Prepare the Porchetta

  1. Open the piece of pork onto the butcher paper or clean countertop, skin side down.

  2. Sprinkle generously with the salt, then work the salt into the pork.

  3. Next, add the rosemary. We used fresh rosemary as I have a bush in my garden. Rub it and crush it between your fingers to release the oils.Add the freshly ground black pepper all over the porchetta. Now add the fennel pollen. Sprinkle evenly over the pork, but save a little of the pollen for after the porchetta has been rolled.


Roll the Pork Belly and Tie it.

  1. Roll it tightly, but as you roll it, sprinkly some salt onto the unseasoned pork. Continue rolling until you reach the end.

  2. Keeping the seam side down, start tying the pork. Another pair of hands will make this part immensely easier. There's no need for fancy ties or sailors' knots, just wrap, double knot and cut. 

  3. Repeat every few inches. The goal is only to keep the porchetta closed, so don't tie it too tightly, either. As you can see, ours is far from perfect, but unless you're serving the Queen of England, it won't matter.


Finish the Preparation and Roast.

  1. Turn the roast seam side up and add more seasonings, including the rest of the fennel pollen to the non-skin parts of the pork which are exposed (including the ends).

  2. Place seam side down on a rack on a roasting pan or baking tray. Cover the ends with aluminum foil and secure with toothpicks.

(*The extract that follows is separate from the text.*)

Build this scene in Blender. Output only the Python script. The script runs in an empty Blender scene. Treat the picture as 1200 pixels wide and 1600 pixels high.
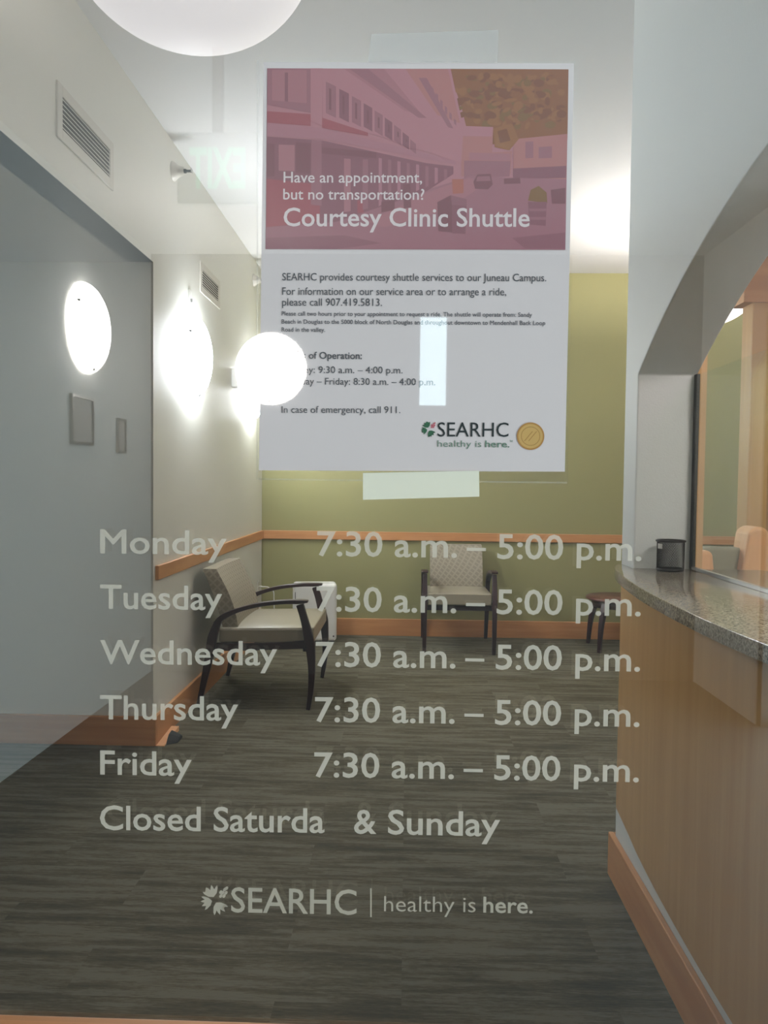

  3. Drizzle with olive oil and rub all over the skin with your hands. Sprinkle with more salt and rosemary.

  4. Preheat the oven to 400˚F (200˚C).

  5. Place in the hot oven when it comes to temperature and roast for 1 hour, then lower the temperature to 350°F (170°C) and continue to cook for about another 2 hours. Check the center of the roast when it reaches 170°F (76°C) remove from the oven. Take the foil off the ends and place on top of the porchetta, and allow to rest for about 10 minutes. 

  6. Using a sharp knife, remove one or two of the pieces of twine. Cut into slices and serve on crusty Italian rolls, or bread, Italian style!


Buon appetito!

PS if you would like the skin extra crispy cut the pork skin in a diamond pattern when raw...if needed ladle with hot oil. If the skin is well oiled the skin should blister and become so good and crispy! If the pork is not crispy ladle the hot oil after it has cooked. Magic will happen but be very careful!!!!